Monday, Jun. 29, 1953
Reason for Delay
One day last week an unheralded delegation of visitors slipped in the back door of the White House to talk to Dwight Eisenhower. In the group were New Jersey's H. Alexander Smith, chairman of the Senate Labor Committee, Pennsylvania's Samuel K. McConnell Jr., chairman of the House Labor Committee, Ohio's ailing Robert A. Taft and Secretary of Labor Martin Durkin. On their minds: amendments to the Taft-Hartley law.

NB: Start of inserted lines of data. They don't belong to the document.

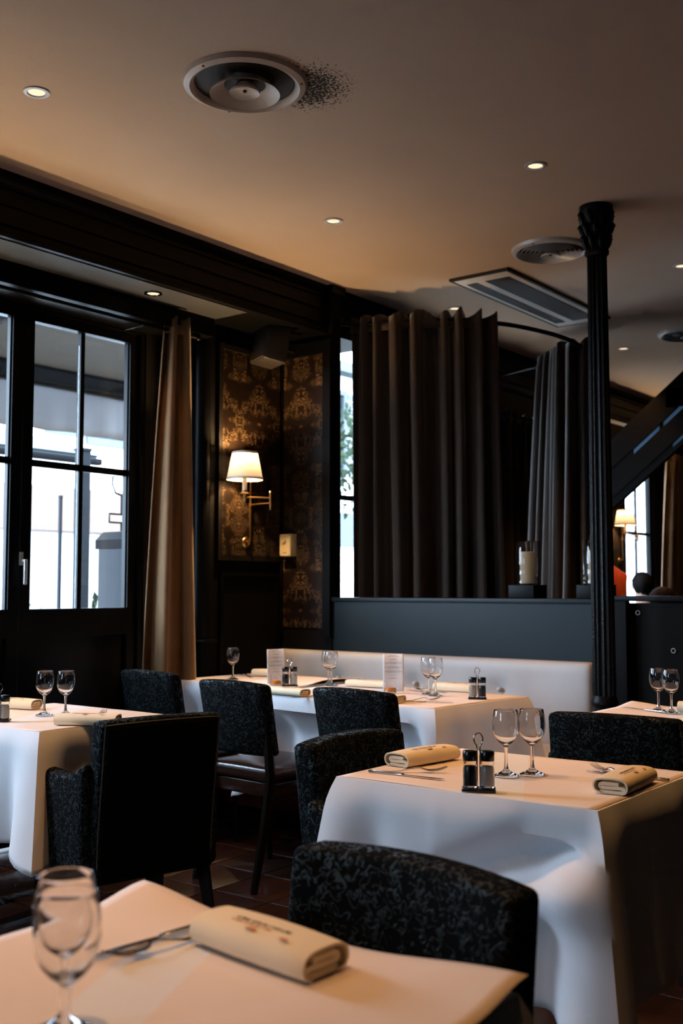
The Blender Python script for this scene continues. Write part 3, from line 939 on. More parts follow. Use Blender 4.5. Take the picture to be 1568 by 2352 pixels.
def make_cloth(cx, cy, w, d, rz, label, drop=0.37, push=(0, 0, 0, 0), seed=1, fold=None):
    """push = how far the skirt is pressed in on (near -y, right +x, far +y, left -x)"""
    random.seed(seed)
    hw, hd, r = w / 2, d / 2, 0.012
    per = []
    n = 46
    def side(p0, p1, nrm, k):
        for i in range(n):
            t = i / n
            per.append((p0[0] + (p1[0] - p0[0]) * t, p0[1] + (p1[1] - p0[1]) * t, nrm, k, t, math.dist(p0, p1)))
    corners = [(-hw, -hd), (hw, -hd), (hw, hd), (-hw, hd)]
    nr = [(0, -1), (1, 0), (0, 1), (-1, 0)]
    for k in range(4):
        side(corners[k], corners[(k + 1) % 4], nr[k], k)
    ph = [random.uniform(0, 6) for _ in range(8)]
    rows = 22
    vs, fs = [], []
    N = len(per)
    for j in range(rows + 1):
        t = j / rows
        for (x, y, nm, k, u, L) in per:
            du = min(u, 1 - u) * L
            nx, ny = nm
            if du < 0.07:
                o = nr[(k - 1) % 4] if u < 0.5 else nr[(k + 1) % 4]
                q = 0.5 * (1 - du / 0.07) ** 1.0
                nx, ny = nx * (1 - q) + o[0] * q, ny * (1 - q) + o[1] * q
                l = math.hypot(nx, ny)
                nx, ny = nx / l, ny / l
            cw = math.exp(-(du / 0.055) ** 2)
            off = 0.004 + 0.012 * smoothstep(t * 8) + t * 0.02 + t * 0.075 * cw
            off -= t * 0.040 * math.exp(-((du - 0.135) / 0.05) ** 2)
            off += t * 0.010 * math.sin(u * L * 17 + ph[k]) + t * t * 0.008 * math.sin(u * L * 41 + ph[k + 4])
            # crease lines left by ironing
            off += 0.0025 * math.exp(-((u - 0.44) * L / 0.006) ** 2)
            mid = smoothstep(du / 0.16)
            off -= push[k] * smoothstep(t * 2.2) * mid
            if fold and k == fold['side']:
                uu, fd = u, fold
                line = fd['t0'] + (fd['t1'] - fd['t0']) * ((fd['u0'] - uu) / (fd['u0'] - fd['u1']))
                if uu <= fd['u0'] + 0.02 and uu >= fd['u1'] - 0.12:
                    e = smoothstep((fd['u0'] - uu) / 0.12 + 0.25) * smoothstep((uu - fd['u1'] + 0.12) / 0.2)
                    off -= fd['depth'] * e * math.exp(-((t - line) / 0.11) ** 2)
                    off += fd['depth'] * 0.7 * e * math.exp(-((t - line - 0.26) / 0.13) ** 2)
            off = max(off, 0.004) if t < 0.14 else off
            if t == 0:
                off = -0.002
            hem = drop * (1 + 0.16 * cw + 0.02 * math.sin(u * L * 9 + ph[k]))
            z = 0.7485 - (0.006 * smoothstep(t * 8) + hem * t)
            if j == 0:
                z = 0.7495
            vs.append((x + nx * off, y + ny * off, z))
    for j in range(rows):
        for i in range(N):
            l = (i + 1) % N
            fs.append((j * N + i, j * N + l, (j + 1) * N + l, (j + 1) * N + i))
    fs.append(tuple(range(N)))
    o = MB().add(vs, fs).build('tablecloth', M_CLOTH, smooth=50)
    o.location = (cx, cy, 0)
    o.rotation_euler = (0, 0, rz)
    so = o.modifiers.new('thickness', 'SOLIDIFY')
    so.thickness = 0.0012
    so.offset = 1
    return tag(o, label, 'tablecloth', 'white tablecloths')

def make_paper(cx, cy, w, d, rz, label, lift=None):
    def fn(u, v):
        x, y = (u - 0.5) * w, (v - 0.5) * d
        z = 0.7515 + 0.0012 * math.sin(7 * u + 3 * v)
        if lift:
            z += lift(u, v)
        return (x, y, z)
    o = MB().grid(fn, 28, 28).build('table_paper', M_PAPER, smooth=180)
    o.location = (cx, cy, 0)
    o.rotation_euler = (0, 0, rz)
    so = o.modifiers.new('thickness', 'SOLIDIFY')
    so.thickness = 0.0006
    return tag(o, label, 'table paper', 'buff paper table covers')

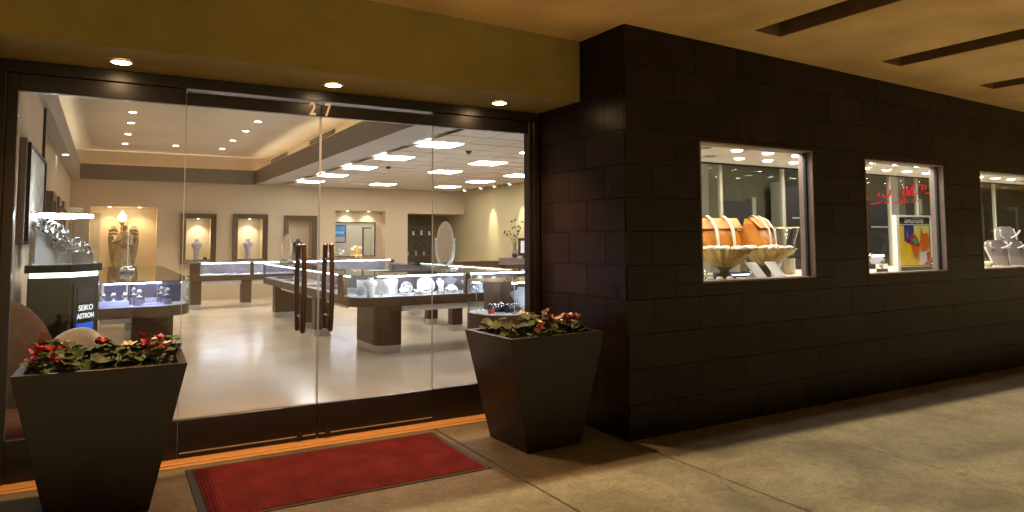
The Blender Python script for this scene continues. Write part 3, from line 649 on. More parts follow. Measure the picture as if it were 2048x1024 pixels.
# ------------------------------------------------------------------ jewellery counters
def counter(name, label, x0, x1, y0, y1, rad, legs=(), zb=0.60, zd=0.715, zt=0.985, led=(), posts=(), backs=(), pedestal=None, aprons=(), strip_m='led', back_m='panelback', joints=()):
    ox, oy = (x0+x1)/2, (y0+y1)/2
    t = thing(name, label, 'display counter', (ox, oy, 0), group='glass jewellery counters')
    X0, X1, Y0_, Y1_ = x0-ox, x1-ox, y0-oy, y1-oy
    out = rrect(X0, X1, Y0_, Y1_, rad)
    def inset(d): return rrect(X0+d, X1-d, Y0_+d, Y1_-d, [max(0, r-d) if r else 0 for r in rad])
    MB().prism(out, zb, zd).build('base', 'woodh', t, bevel=0.003)
    MB().prism(inset(0.02), zd+0.0005, zd+0.006).build('deck', 'deck', t)
    m = MB().prism(inset(0.004), zd+0.0006, zt, cap=False); m.prism(inset(0.010), zd+0.0006, zt, cap=False)
    m.build('glass_sides', 'cglass', t)
    MB().prism(out, zt+0.0005, zt+0.013).build('glass_top', 'topglass', t)
    for (a, b, c, d2) in led: box(a-ox, b-ox, c-oy, d2-oy, zt-0.014, zt-0.004).build('led_strip', strip_m, t)
    for (a, b, c, d2) in posts: box(a-ox, b-ox, c-oy, d2-oy, zd+0.0005, zt-0.0005).build('post', 'woodh', t)
    for (a, b, c, d2) in backs: box(a-ox, b-ox, c-oy, d2-oy, zd+0.0065, zt-0.001).build('back_panel', back_m, t)
    for (x, y) in joints: box(x-ox-0.003, x-ox+0.003, y-oy-0.003, y-oy+0.003, zd+0.0006, zt-0.0006).build('glass_joint', 'satin', t)
    for (a, b, c, d2) in aprons: box(a-ox, b-ox, c-oy, d2-oy, zb-0.085, zb-0.0005).build('apron', 'deck', t)
    for (a, b, c, d2) in legs:
        box(a-ox, b-ox, c-oy, d2-oy, 0.10, zb-0.0005).build('leg', 'wood', t, bevel=0.003)
        box(a-ox+0.008, b-ox-0.008, c-oy+0.008, d2-oy-0.008, 0.004, 0.0995).build('plinth', 'satin', t)
    if pedestal:
        q = [(a-ox, b-oy) for a, b in pedestal]
        MB().prism(q, 0.10, zb-0.0005).build('pedestal', 'wood', t)
        cxm = sum(a for a, b in q)/len(q); cym = sum(b for a, b in q)/len(q)
        MB().prism([(cxm+(a-cxm)*0.985, cym+(b-cym)*0.985) for a, b in q], 0.004, 0.0995).build('plinth', 'satin', t)
    return t
counter('island_counter', 'front arm of the island counter, glass case full of white necklace displays', 2.68, 5.35, 8.45, 9.10, (0.30, 0, 0, 0), pedestal=rrect(2.99, 3.33, 8.52, 9.35, (0.16, 0.04, 0.02, 0.02)),
        led=((2.98, 4.18, 8.485, 8.495), (2.70, 2.71, 8.76, 8.97), (4.30, 5.30, 8.485, 8.495)), posts=((4.20, 4.27, 8.449, 8.52), (2.679, 2.74, 8.98, 9.099), (5.28, 5.351, 8.47, 8.55)), backs=((3.35, 5.30, 9.03, 9.05),), aprons=((3.35, 5.30, 8.56, 8.60),), joints=((2.98, 8.452), (3.50, 8.452), (4.29, 8.452)))
counter('island_counter', 'long left arm of the island counter running towards the back wall', 2.68, 3.33, 9.103, 14.25, (0, 0, 0, 0), legs=((2.76, 3.22, 13.5, 13.75), (2.74, 3.20, 11.55, 11.85), (2.74, 2.98, 10.55, 10.75)),
        led=((2.70, 2.71, 9.2, 14.2),), posts=((2.679, 2.74, 9.11, 9.19), (2.679, 2.70, 11.6, 11.64), (2.679, 2.72, 14.2, 14.249)), backs=((3.25, 3.27, 9.2, 14.2),), aprons=((2.86, 2.9, 9.4, 14.0),), strip_m='ledside')
counter('island_counter', 'right arm of the island counter behind the tall oval mirror', 4.72, 5.35, 9.103, 12.8, (0, 0, 0, 0), legs=((4.74, 4.92, 10.0, 10.16), (4.74, 4.92, 10.95, 11.1), (5.1, 5.3, 12.5, 12.7)),
        led=((5.33, 5.34, 9.2, 12.7),), posts=((4.719, 4.76, 12.6, 12.799),), backs=((4.735, 4.755, 9.2, 12.7),))
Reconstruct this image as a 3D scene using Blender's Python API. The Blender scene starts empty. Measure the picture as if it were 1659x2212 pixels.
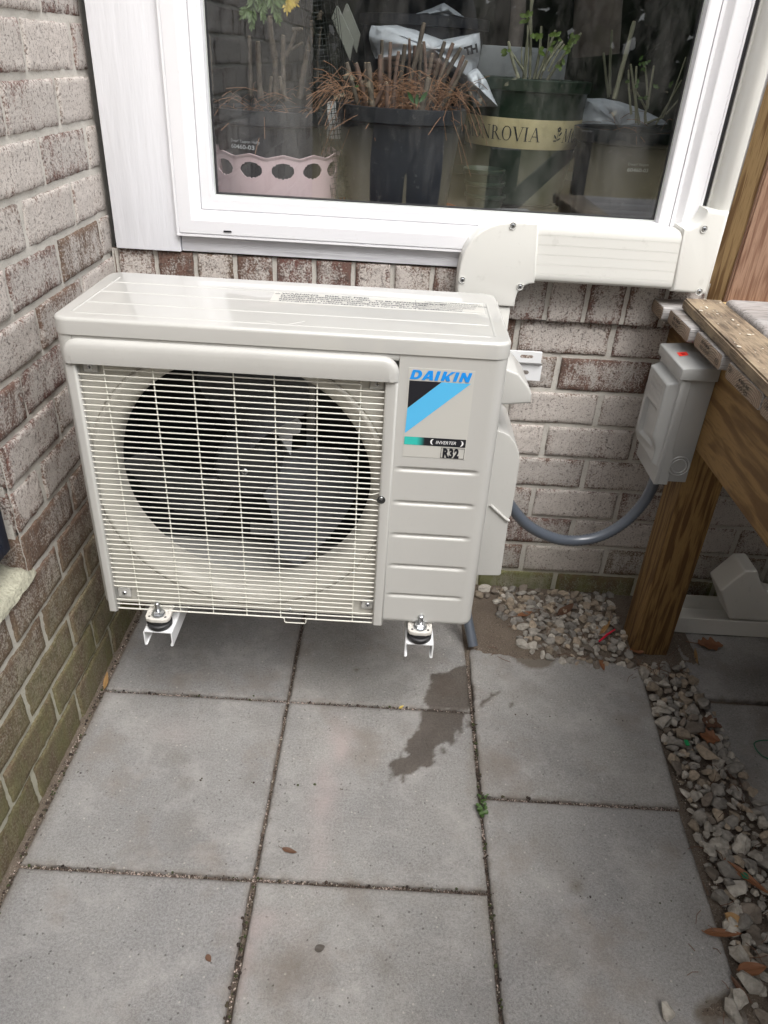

The White House conference was the quiet beginning of a new phase in the effort to get some action on the labor law. President Eisenhower told his visitors that he wanted a good law, accept able to both management and labor. That was a mighty big order. For weeks Presidential Counsel Bernard Shanley and Labor Department men have been struggling with technical language, trying to find words to express the Administration's position so neatly that Congress will pass a package White House bill. Unless the Administration's proposed bill is carefully drawn, Congress may start pulling it apart with wholesale changes proposed by left and right.
This attempt to work out a bill that will please or almost please everyone is the chief reason for delay in charting the Administration line on Taft-Hartley changes. The clear prospect this week: there will be no congressional action on the labor law until next year.